Style neutral: is it the third option?
Something unexpected happened with the world’s fund managers in the 12 months to the end of June last year.
Up to that point, managers with a value focus had been dominating the lists of top performers, both in Australia and internationally, for well over a year.
Their supremacy was more or less unthreatened, ever since the fall from grace of many growth style managers following the bursting of the technology bubble in the early months of 2000.
Before that, growth managers themselves, buoyed at the height of the tech boom by some exuberantly priced stocks, had overwhelmingly led the performance race.
But the performance figures for the year to June 2001 were different. Both value and growth managers were eclipsed by a new breed of manager — style neutral managers.
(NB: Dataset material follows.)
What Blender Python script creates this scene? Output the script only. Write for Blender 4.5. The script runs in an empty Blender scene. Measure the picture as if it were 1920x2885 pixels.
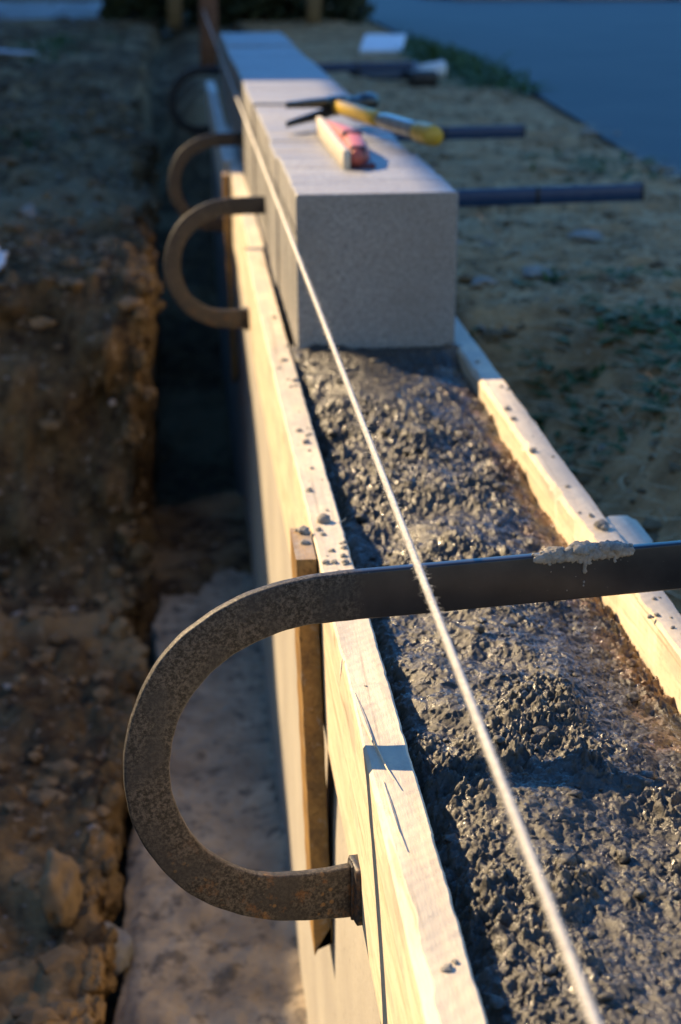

According to InTech, style neutral managers topped both the Australian and international equity performance tables for the 12 months to the end of June 2001. Challenger International returned 23.2 per cent to win the Australian equites race, while Platinum Asset Management returned 23.6 per cent to top the international league tables.
Ever since, however, value managers have for the most part resumed their position at the top of most performance charts.
The latest InTech performance tables, for the year to the end of January, saw strong value managers Lazard and Tyndall Value top the Australian share tables and value oriented managers Alliance Bernstein and Marathon top the international share results.
Even so, there is a growing body of evidence to suggest the strong performance of style neutral managers to June last year was more than a mere aberration.
The latest review of Australian equities managers by van Eyk Research actually concluded that style neutral managers not only produced more consistent returns than growth or value managers in the three years to the end of September last year, but did so with a lower level of risk.
According to van Eyk, style neutral managers averaged a return of 13.3 per cent and a tracking error of about 2.5 per cent over the three years, while value managers returned 12.7 per cent with a tracking error of 3.9 per cent and growth managers a return of 13 per cent with a tracking error of 3.7 per cent.
The result has been attributed to the unique positioning of style neutral managers.
At their most basic, style neutral managers are part growth manager, part value manager and mostly a combination of the two, allowing them to take a ‘best of both worlds’ position.
The divergence between the performance of growth and value managers has in fact trebled over the last three years, leaving style neutral managers, operating somewhere in the middle, with plenty of room to thrive.
“Growth managers will add value only in a growth market and value managers will only outperform a value market, but style neutral managers can consistently outperform throughout the full business cycle,” Challenger head of equities Pano Raftopoulos says.
But most observers are now arguing that the next growth/value cycle will be a temperate one, with the difference in performance of value and growth managers shrinking back to more normal levels and leaving less room for style neutral managers to outperform both.
“The emergence of style neutral managers is absolutely the product of the disparity in the performance of growth and value managers in the last few years,” van Eyk head of research Rob Prugue says.
“But if I had a choice at the moment between one good style neutral manager or a combination of one good value and one good growth manager, I would choose the combination of the value and growth managers.”
The preference is, of course, premised on the prediction that neither value nor growth, as they have done for the last few years, will outperform each other in a significant way going forward.
If they do, it is not hard to see investors looking even more intently at style neutral alternatives.